Most Asian markets closed lower on Friday, as oil prices declined and investors kept their wallets in their pockets ahead of crucial US nonfarm payrolls data for June.

Japan’s Nikkei 225 lost 1.1%, having opened above 0.7%, while the yen once again gaining on the greenback.

It was last ahead 0.17% at JPY 100.60 per $1.

Internet company Yahoo Japan was up 0.67%, after Credit Suisse issued its maiden note on the stock, rating it as ‘outperform’ and expecting positive earnings from the firm’s e-commerce strategy.

Credit Suisse also initiated coverage of Rakuten with a ‘neutral’ stance, sending the company’s shares downwards by 3%.

The broker said Rakuten is in a good position for long-term growth, but has some nearer obstacles to overcome in terms of earnings growth and increasing competition in the e-commerce market.

Japan’s current account surplus for May came in at JPY 1.81trn, down 3.72% from last month.

A stronger yen helped to offset gains from overseas investors, although revenue from tourism hit record levels.

Markets on the mainland were mixed, with the Shanghai Composite losing 0.91% to 2,989.25 and the Shenzhen Composite remaining flat.

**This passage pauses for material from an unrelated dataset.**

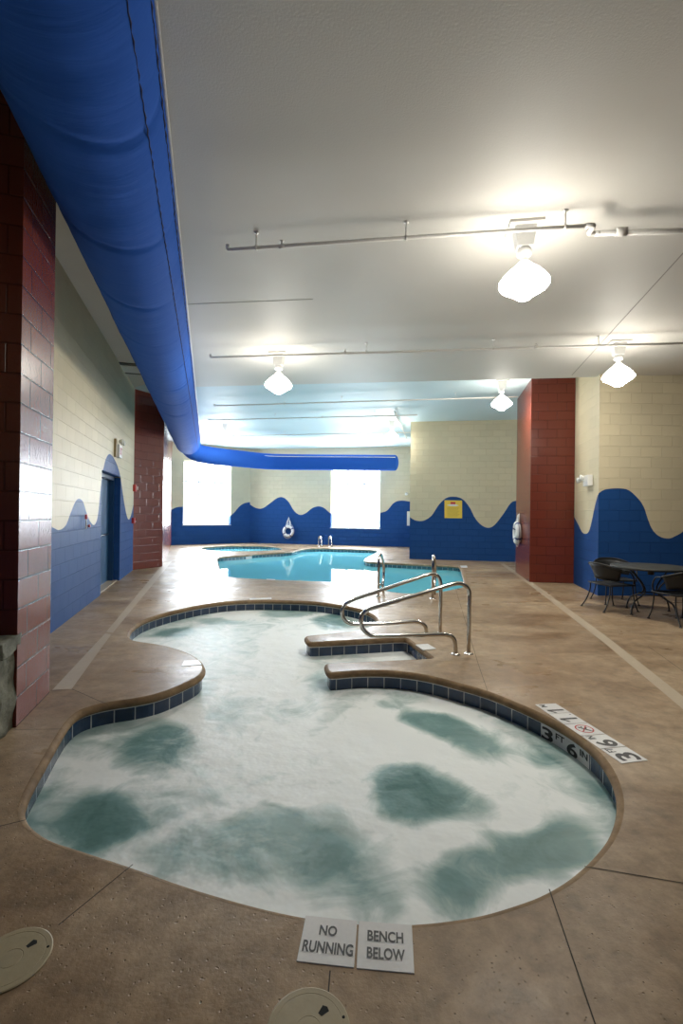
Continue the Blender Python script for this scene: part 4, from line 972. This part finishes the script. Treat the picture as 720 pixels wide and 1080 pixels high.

South Korea’s Kospi slipped 0.56%, while in Hong Kong the Hang Seng Index fell 0.69%.

Orient Securities debuted on the Hong Kong benchmark, opening at HKD 8.15 before slipping to HKD 8.10 in late trading.

The securities firm’s listing was the second biggest in the special administrative region after Zheshang Bank’s IPO in March.

Oil prices managed a small recovery during Asian trading, with Brent crude last up 0.75% at $46.75 per barrel and West Texas Intermediate adding 0.77% at $45.49.

Crude dropped during US hours after an Energy Information Administration report showed stockpiles in the country as falling 2.2 million barrels in the week to 1 July, far below the 6.7 million barrels reported by the American Petroleum Institute.

“Oil will be front and centre in the Asian session,” said IG market strategist Angus Nicholson.

“The real focus in the market is the lack of decline seen in gasoline inventories.

“Summer driving season in the U.S. will end within the next two months, which is when demand for gasoline is at its highest, and yet gasoline inventories are not declining as expected.”

US nonfarm payrolls for June are due out on Friday afternoon, with investors hoping that May’s unusually low headline figure of 38,000 is just a blip.

Consensus expectations were for a June reading of 175,000 on Friday morning.

In Australia, the S&P/ASX 200 finished almost flat, eking out gains of 0.05% to 5,230.54, with the materials subindex underpinning the benchmark.

New Zealand’s benchmark index managed to keep its head just above the 7,000 line, with the S&P/NZX 50 dropping 0.1% to 7,000.1.

Both of the down under dollars were ahead on the greenback, with the Aussie 0.3% stronger at AUD 1.3331 per $1, and the Kiwi ahead 0.38% at NZD 1.3872.